- **Problem statement**: Every line in the listing is to be echoed verbatim.

- **Data block**:
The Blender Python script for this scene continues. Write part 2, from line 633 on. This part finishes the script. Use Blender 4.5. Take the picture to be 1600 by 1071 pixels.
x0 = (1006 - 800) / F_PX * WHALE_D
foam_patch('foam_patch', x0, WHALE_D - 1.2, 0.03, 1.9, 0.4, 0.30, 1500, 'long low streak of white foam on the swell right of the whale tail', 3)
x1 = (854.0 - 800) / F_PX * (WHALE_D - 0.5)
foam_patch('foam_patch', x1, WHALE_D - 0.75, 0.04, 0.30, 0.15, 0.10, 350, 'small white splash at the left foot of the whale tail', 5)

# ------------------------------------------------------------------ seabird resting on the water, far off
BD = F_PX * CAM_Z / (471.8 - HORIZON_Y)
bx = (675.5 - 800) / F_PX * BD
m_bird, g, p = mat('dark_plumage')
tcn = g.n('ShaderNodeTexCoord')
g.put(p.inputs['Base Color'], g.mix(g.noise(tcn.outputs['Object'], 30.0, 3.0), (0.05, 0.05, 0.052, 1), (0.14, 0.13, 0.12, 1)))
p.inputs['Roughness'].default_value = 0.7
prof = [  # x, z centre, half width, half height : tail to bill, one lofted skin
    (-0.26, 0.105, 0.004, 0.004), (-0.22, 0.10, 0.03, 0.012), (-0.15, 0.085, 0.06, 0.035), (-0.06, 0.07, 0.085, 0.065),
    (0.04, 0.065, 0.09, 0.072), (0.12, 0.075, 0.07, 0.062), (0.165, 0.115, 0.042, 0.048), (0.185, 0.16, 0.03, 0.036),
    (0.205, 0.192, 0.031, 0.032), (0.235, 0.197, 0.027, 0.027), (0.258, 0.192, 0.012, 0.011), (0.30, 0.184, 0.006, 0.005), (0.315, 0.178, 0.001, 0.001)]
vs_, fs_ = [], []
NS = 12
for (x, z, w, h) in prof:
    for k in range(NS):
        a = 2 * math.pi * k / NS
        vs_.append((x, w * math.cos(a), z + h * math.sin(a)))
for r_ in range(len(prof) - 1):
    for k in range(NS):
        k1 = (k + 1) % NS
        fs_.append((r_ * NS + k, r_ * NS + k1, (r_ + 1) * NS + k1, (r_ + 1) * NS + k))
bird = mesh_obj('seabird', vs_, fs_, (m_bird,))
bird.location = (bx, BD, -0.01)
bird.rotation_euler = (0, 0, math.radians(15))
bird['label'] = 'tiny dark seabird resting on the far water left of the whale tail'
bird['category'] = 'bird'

- **Solution for this problem**:
The Blender Python script for this scene continues. Write part 2, from line 633 on. This part finishes the script. Use Blender 4.5. Take the picture to be 1600 by 1071 pixels.
x0 = (1006 - 800) / F_PX * WHALE_D
foam_patch('foam_patch', x0, WHALE_D - 1.2, 0.03, 1.9, 0.4, 0.30, 1500, 'long low streak of white foam on the swell right of the whale tail', 3)
x1 = (854.0 - 800) / F_PX * (WHALE_D - 0.5)
foam_patch('foam_patch', x1, WHALE_D - 0.75, 0.04, 0.30, 0.15, 0.10, 350, 'small white splash at the left foot of the whale tail', 5)

# ------------------------------------------------------------------ seabird resting on the water, far off
BD = F_PX * CAM_Z / (471.8 - HORIZON_Y)
bx = (675.5 - 800) / F_PX * BD
m_bird, g, p = mat('dark_plumage')
tcn = g.n('ShaderNodeTexCoord')
g.put(p.inputs['Base Color'], g.mix(g.noise(tcn.outputs['Object'], 30.0, 3.0), (0.05, 0.05, 0.052, 1), (0.14, 0.13, 0.12, 1)))
p.inputs['Roughness'].default_value = 0.7
prof = [  # x, z centre, half width, half height : tail to bill, one lofted skin
    (-0.26, 0.105, 0.004, 0.004), (-0.22, 0.10, 0.03, 0.012), (-0.15, 0.085, 0.06, 0.035), (-0.06, 0.07, 0.085, 0.065),
    (0.04, 0.065, 0.09, 0.072), (0.12, 0.075, 0.07, 0.062), (0.165, 0.115, 0.042, 0.048), (0.185, 0.16, 0.03, 0.036),
    (0.205, 0.192, 0.031, 0.032), (0.235, 0.197, 0.027, 0.027), (0.258, 0.192, 0.012, 0.011), (0.30, 0.184, 0.006, 0.005), (0.315, 0.178, 0.001, 0.001)]
vs_, fs_ = [], []
NS = 12
for (x, z, w, h) in prof:
    for k in range(NS):
        a = 2 * math.pi * k / NS
        vs_.append((x, w * math.cos(a), z + h * math.sin(a)))
for r_ in range(len(prof) - 1):
    for k in range(NS):
        k1 = (k + 1) % NS
        fs_.append((r_ * NS + k, r_ * NS + k1, (r_ + 1) * NS + k1, (r_ + 1) * NS + k))
bird = mesh_obj('seabird', vs_, fs_, (m_bird,))
bird.location = (bx, BD, -0.01)
bird.rotation_euler = (0, 0, math.radians(15))
bird['label'] = 'tiny dark seabird resting on the far water left of the whale tail'
bird['category'] = 'bird'